Last night was as close as I've gotten to getting detachment right. I had no idea when W would be home from "working late", so I just made dinner. She walked in the door as I was finishing up making it. Basically so it appeared that I had dinner ready for her. She said that was sweet of me. I didn't jump down her throat or tell her she just got lucky with the timing even though I wanted to.

During dinner, I didn't talk much. I spoke when spoken to basically, and was very calm and relaxed. W took D2 to bed and I went to the gym. Came back and started reading a book. W came downstairs and I didn't say anything, just kept reading. She then started to talk to me about everyday things. I stopped reading and listened, making eye contact. Again, responding politely to questions.
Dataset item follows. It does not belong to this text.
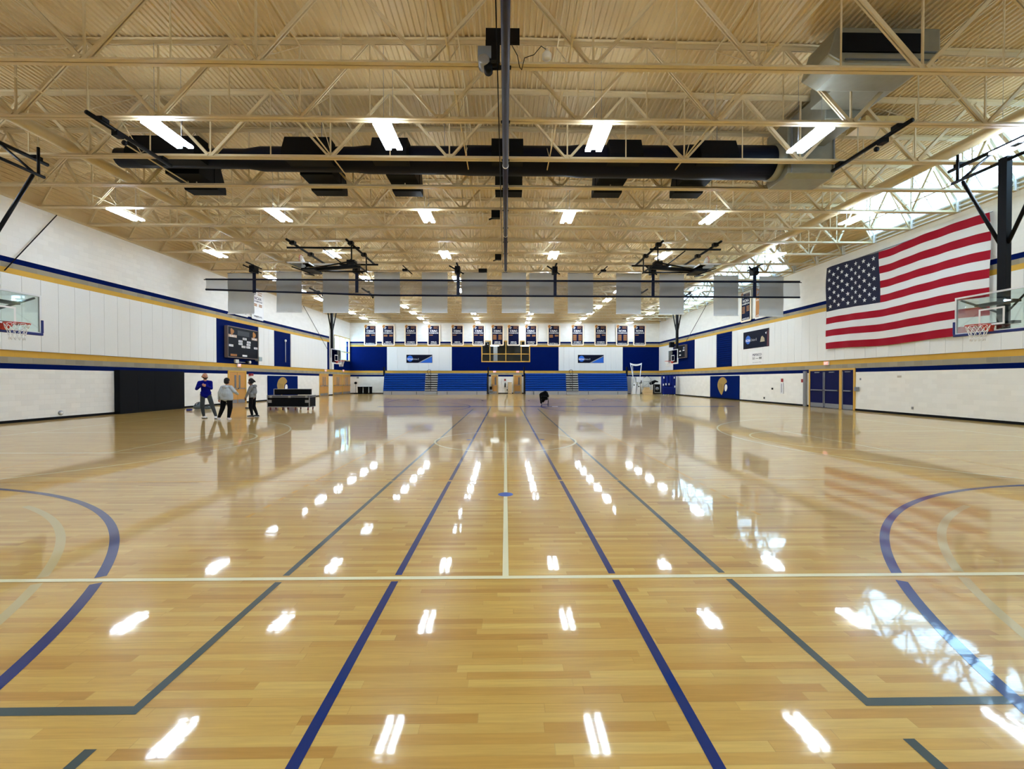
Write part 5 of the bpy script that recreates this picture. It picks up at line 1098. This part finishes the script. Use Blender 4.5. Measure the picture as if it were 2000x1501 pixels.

She began to talk about going to a fancy dinner with her parents for her dad's retirement party. She didn't know if they had high chairs there...I simply said I would watch D2and she could go with her parents. She responded "you don't want to go?" I said simply "given what's going on it doesn't make much sense."

At that moment, I could almost hear and see the emotional shift...the realization in her mind what she has done. This situation she has created. Reality setting in that family events will be different, she will be alone (she can't exactly bring OM to family events). It was amazing how a simple matter of fact answer from me, which drew attention to the consequences of her actions without yelling or accusing or begging changed her ever so slightly immediately. It was like a switch flipped.

After that, she started looking up pictures of us, D2, etc on her phone. She brought up some old memories. Asked me some questions about how she treated me in the past. Again, I provided polite but short answers and made eye contact.

I went up and got ready for bed. She finished getting ready, I simply politely said "goodnight" and went downstairs. (Yes, on the couch - I know, I know...)

About 2inute later, she came downstairs and walked over to me. I asked if she was ok. She said "I just wanted to give you a hug". I said "oh. Thanks." And she hugged me. In keeping with my sense that I blow everything going in my favor, I think I held on to her a little too long and didn't want to let go.

But that hug felt really good.

I'm still hurt. I still hate what she's doing. I'm still ready to leave at any time, but little signs of progress and validation that these DB techniques may just work after all keep me holding out hope.

I know not to read too much into last night. Long way to go, and she hasn't dropped OM yet. But I don't feel quite as miserable today as I did yesterday.

Just asking for prayers that I can stay detached, that I can learn to "let go" when I need to, and keep a positive mind, body, and spirit.